__Provided data__
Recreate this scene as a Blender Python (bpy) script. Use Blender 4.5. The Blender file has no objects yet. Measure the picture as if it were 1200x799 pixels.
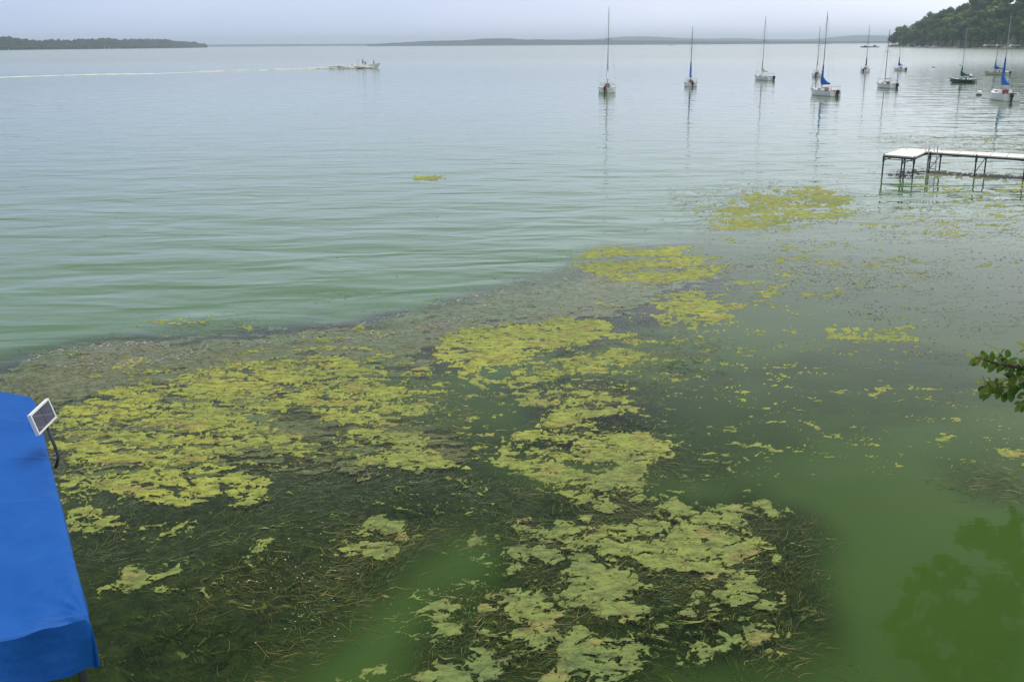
import bpy, bmesh, math, random
import numpy as np
from mathutils import Vector, Matrix
random.seed(7); RNG = np.random.default_rng(7)
SC = bpy.context.scene; COL = SC.collection; PI = math.pi; R = math.radians

# ------------------------------------------------------------------ camera
F = 1167.0; CH = 5.5; CX, CY = 600.0, 399.5
ROLL = R(0.33); TH = math.atan((CY - 52.3) / F)
cam = bpy.data.objects.new('camera', bpy.data.cameras.new('camera')); COL.objects.link(cam)
cam.data.sensor_width = 36.0; cam.data.lens = F * 36.0 / 1200.0
cam.data.clip_start = 0.05; cam.data.clip_end = 60000
cam.location = (0, 0, CH)
cam.rotation_euler = (Matrix.Rotation(PI/2 - TH, 3, 'X') @ Matrix.Rotation(-ROLL, 3, 'Z')).to_euler()
SC.camera = cam

def ray(px, py):
    x = (px - CX) / F; y = (CY - py) / F
    c, s = math.cos(ROLL), math.sin(ROLL)
    x, y = c*x + s*y, -s*x + c*y
    return Vector((x, math.cos(TH) + y*math.sin(TH), -math.sin(TH) + y*math.cos(TH)))
def at(px, py, z=0.0):                      # point of the place that lies at height z
    d = ray(px, py); t = (z - CH) / d.z
    return Vector((d.x*t, d.y*t, z))
def atY(px, py, Y):                         # point of the place at distance Y
    d = ray(px, py); t = Y / d.y
    return Vector((d.x*t, Y, CH + d.z*t))

# ------------------------------------------------------------------ sky, sun, exposure
SUN_EL, SUN_AZ = R(74), R(30)               # azimuth from +Y towards +X
SC.view_settings.view_transform = 'Standard'; SC.view_settings.look = 'None'
SC.view_settings.exposure = 0.36; SC.view_settings.gamma = 1.0
SC.cycles.volume_bounces = 3; SC.cycles.max_bounces = 8; SC.cycles.transparent_max_bounces = 12
sd = Vector((math.sin(SUN_AZ)*math.cos(SUN_EL), math.cos(SUN_AZ)*math.cos(SUN_EL), math.sin(SUN_EL)))
W = bpy.data.worlds.new("World"); SC.world = W; W.use_nodes = True
nt = W.node_tree; nt.nodes.clear()
def N(nt, t, **k):
    n = nt.nodes.new(t)
    for a, b in k.items():
        if a.startswith('i_'):
            key = a[2:]; n.inputs[int(key) if key.isdigit() else key.replace('_', ' ')].default_value = b
        else: setattr(n, a, b)
    return n
def L(nt, a, b): nt.links.new(a, b)
sky = N(nt, 'ShaderNodeTexSky', sky_type='NISHITA', sun_disc=False, sun_elevation=SUN_EL, sun_rotation=SUN_AZ)
bg1 = N(nt, 'ShaderNodeBackground', i_Strength=0.08); L(nt, sky.outputs[0], bg1.inputs[0])
tc = N(nt, 'ShaderNodeTexCoord')
mp = N(nt, 'ShaderNodeMapping'); mp.inputs['Scale'].default_value = (1.0, 1.0, 4.0); L(nt, tc.outputs['Generated'], mp.inputs[0])
nz = N(nt, 'ShaderNodeTexNoise', i_Scale=2.6, i_Detail=5.0, i_Roughness=0.5); L(nt, mp.outputs[0], nz.inputs[0])
dt = N(nt, 'ShaderNodeVectorMath', operation='DOT_PRODUCT'); L(nt, tc.outputs['Generated'], dt.inputs[0]); dt.inputs[1].default_value = (0.93, 0.10, 0.36)
ma = N(nt, 'ShaderNodeMath', operation='MULTIPLY_ADD'); L(nt, dt.outputs['Value'], ma.inputs[0]); ma.inputs[1].default_value = 0.80; ma.inputs[2].default_value = 0.12
mb_ = N(nt, 'ShaderNodeMath', operation='MULTIPLY_ADD'); L(nt, nz.outputs[0], mb_.inputs[0]); mb_.inputs[1].default_value = 0.40; L(nt, ma.outputs[0], mb_.inputs[2])
cr = N(nt, 'ShaderNodeValToRGB'); L(nt, mb_.outputs[0], cr.inputs[0])
el = cr.color_ramp.elements
el[0].position = 0.05; el[0].color = (0.31, 0.385, 0.56, 1)
el[1].position = 0.90; el[1].color = (0.84, 0.85, 0.90, 1)
e = el.new(0.45); e.color = (0.49, 0.54, 0.68, 1)
sx = N(nt, 'ShaderNodeSeparateXYZ'); L(nt, tc.outputs['Generated'], sx.inputs[0])
dk_ = N(nt, 'ShaderNodeMapRange', interpolation_type='SMOOTHSTEP'); L(nt, sx.outputs['Z'], dk_.inputs[0])      # dimming added to the sky overhead, weakens its reflection in near water
dk_.inputs[1].default_value = 0.08; dk_.inputs[2].default_value = 0.50; dk_.inputs[3].default_value = 1.36; dk_.inputs[4].default_value = 0.27
bg2 = N(nt, 'ShaderNodeBackground'); L(nt, dk_.outputs[0], bg2.inputs['Strength'])
zc = N(nt, 'ShaderNodeMapRange'); L(nt, sx.outputs['Z'], zc.inputs[0]); zc.inputs[1].default_value = .05; zc.inputs[2].default_value = .5; zc.inputs[3].default_value = 0; zc.inputs[4].default_value = .8
mc = N(nt, 'ShaderNodeMix', data_type='RGBA'); L(nt, zc.outputs[0], mc.inputs[0]); L(nt, cr.outputs[0], mc.inputs[6]); mc.inputs[7].default_value = (.56, .57, .58, 1); L(nt, mc.outputs[2], bg2.inputs[0])
mx = N(nt, 'ShaderNodeMixShader'); mx.inputs[0].default_value = 0.88
L(nt, bg1.outputs[0], mx.inputs[1]); L(nt, bg2.outputs[0], mx.inputs[2])
wo = N(nt, 'ShaderNodeOutputWorld'); L(nt, mx.outputs[0], wo.inputs[0])
sl = bpy.data.lights.new('sun', 'SUN'); sl.energy = 2.8; sl.angle = R(44); sl.color = (1.0, 0.96, 0.9)
so = bpy.data.objects.new('sun', sl); COL.objects.link(so); so.rotation_euler = (-sd).to_track_quat('-Z', 'Y').to_euler()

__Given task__
Leave out the pictures and transcribe everything else exactly.

__In response__
Recreate this scene as a Blender Python (bpy) script. Use Blender 4.5. The Blender file has no objects yet. Measure the picture as if it were 1200x799 pixels.
import bpy, bmesh, math, random
import numpy as np
from mathutils import Vector, Matrix
random.seed(7); RNG = np.random.default_rng(7)
SC = bpy.context.scene; COL = SC.collection; PI = math.pi; R = math.radians

# ------------------------------------------------------------------ camera
F = 1167.0; CH = 5.5; CX, CY = 600.0, 399.5
ROLL = R(0.33); TH = math.atan((CY - 52.3) / F)
cam = bpy.data.objects.new('camera', bpy.data.cameras.new('camera')); COL.objects.link(cam)
cam.data.sensor_width = 36.0; cam.data.lens = F * 36.0 / 1200.0
cam.data.clip_start = 0.05; cam.data.clip_end = 60000
cam.location = (0, 0, CH)
cam.rotation_euler = (Matrix.Rotation(PI/2 - TH, 3, 'X') @ Matrix.Rotation(-ROLL, 3, 'Z')).to_euler()
SC.camera = cam

def ray(px, py):
    x = (px - CX) / F; y = (CY - py) / F
    c, s = math.cos(ROLL), math.sin(ROLL)
    x, y = c*x + s*y, -s*x + c*y
    return Vector((x, math.cos(TH) + y*math.sin(TH), -math.sin(TH) + y*math.cos(TH)))
def at(px, py, z=0.0):                      # point of the place that lies at height z
    d = ray(px, py); t = (z - CH) / d.z
    return Vector((d.x*t, d.y*t, z))
def atY(px, py, Y):                         # point of the place at distance Y
    d = ray(px, py); t = Y / d.y
    return Vector((d.x*t, Y, CH + d.z*t))

# ------------------------------------------------------------------ sky, sun, exposure
SUN_EL, SUN_AZ = R(74), R(30)               # azimuth from +Y towards +X
SC.view_settings.view_transform = 'Standard'; SC.view_settings.look = 'None'
SC.view_settings.exposure = 0.36; SC.view_settings.gamma = 1.0
SC.cycles.volume_bounces = 3; SC.cycles.max_bounces = 8; SC.cycles.transparent_max_bounces = 12
sd = Vector((math.sin(SUN_AZ)*math.cos(SUN_EL), math.cos(SUN_AZ)*math.cos(SUN_EL), math.sin(SUN_EL)))
W = bpy.data.worlds.new("World"); SC.world = W; W.use_nodes = True
nt = W.node_tree; nt.nodes.clear()
def N(nt, t, **k):
    n = nt.nodes.new(t)
    for a, b in k.items():
        if a.startswith('i_'):
            key = a[2:]; n.inputs[int(key) if key.isdigit() else key.replace('_', ' ')].default_value = b
        else: setattr(n, a, b)
    return n
def L(nt, a, b): nt.links.new(a, b)
sky = N(nt, 'ShaderNodeTexSky', sky_type='NISHITA', sun_disc=False, sun_elevation=SUN_EL, sun_rotation=SUN_AZ)
bg1 = N(nt, 'ShaderNodeBackground', i_Strength=0.08); L(nt, sky.outputs[0], bg1.inputs[0])
tc = N(nt, 'ShaderNodeTexCoord')
mp = N(nt, 'ShaderNodeMapping'); mp.inputs['Scale'].default_value = (1.0, 1.0, 4.0); L(nt, tc.outputs['Generated'], mp.inputs[0])
nz = N(nt, 'ShaderNodeTexNoise', i_Scale=2.6, i_Detail=5.0, i_Roughness=0.5); L(nt, mp.outputs[0], nz.inputs[0])
dt = N(nt, 'ShaderNodeVectorMath', operation='DOT_PRODUCT'); L(nt, tc.outputs['Generated'], dt.inputs[0]); dt.inputs[1].default_value = (0.93, 0.10, 0.36)
ma = N(nt, 'ShaderNodeMath', operation='MULTIPLY_ADD'); L(nt, dt.outputs['Value'], ma.inputs[0]); ma.inputs[1].default_value = 0.80; ma.inputs[2].default_value = 0.12
mb_ = N(nt, 'ShaderNodeMath', operation='MULTIPLY_ADD'); L(nt, nz.outputs[0], mb_.inputs[0]); mb_.inputs[1].default_value = 0.40; L(nt, ma.outputs[0], mb_.inputs[2])
cr = N(nt, 'ShaderNodeValToRGB'); L(nt, mb_.outputs[0], cr.inputs[0])
el = cr.color_ramp.elements
el[0].position = 0.05; el[0].color = (0.31, 0.385, 0.56, 1)
el[1].position = 0.90; el[1].color = (0.84, 0.85, 0.90, 1)
e = el.new(0.45); e.color = (0.49, 0.54, 0.68, 1)
sx = N(nt, 'ShaderNodeSeparateXYZ'); L(nt, tc.outputs['Generated'], sx.inputs[0])
dk_ = N(nt, 'ShaderNodeMapRange', interpolation_type='SMOOTHSTEP'); L(nt, sx.outputs['Z'], dk_.inputs[0])      # dimming added to the sky overhead, weakens its reflection in near water
dk_.inputs[1].default_value = 0.08; dk_.inputs[2].default_value = 0.50; dk_.inputs[3].default_value = 1.36; dk_.inputs[4].default_value = 0.27
bg2 = N(nt, 'ShaderNodeBackground'); L(nt, dk_.outputs[0], bg2.inputs['Strength'])
zc = N(nt, 'ShaderNodeMapRange'); L(nt, sx.outputs['Z'], zc.inputs[0]); zc.inputs[1].default_value = .05; zc.inputs[2].default_value = .5; zc.inputs[3].default_value = 0; zc.inputs[4].default_value = .8
mc = N(nt, 'ShaderNodeMix', data_type='RGBA'); L(nt, zc.outputs[0], mc.inputs[0]); L(nt, cr.outputs[0], mc.inputs[6]); mc.inputs[7].default_value = (.56, .57, .58, 1); L(nt, mc.outputs[2], bg2.inputs[0])
mx = N(nt, 'ShaderNodeMixShader'); mx.inputs[0].default_value = 0.88
L(nt, bg1.outputs[0], mx.inputs[1]); L(nt, bg2.outputs[0], mx.inputs[2])
wo = N(nt, 'ShaderNodeOutputWorld'); L(nt, mx.outputs[0], wo.inputs[0])
sl = bpy.data.lights.new('sun', 'SUN'); sl.energy = 2.8; sl.angle = R(44); sl.color = (1.0, 0.96, 0.9)
so = bpy.data.objects.new('sun', sl); COL.objects.link(so); so.rotation_euler = (-sd).to_track_quat('-Z', 'Y').to_euler()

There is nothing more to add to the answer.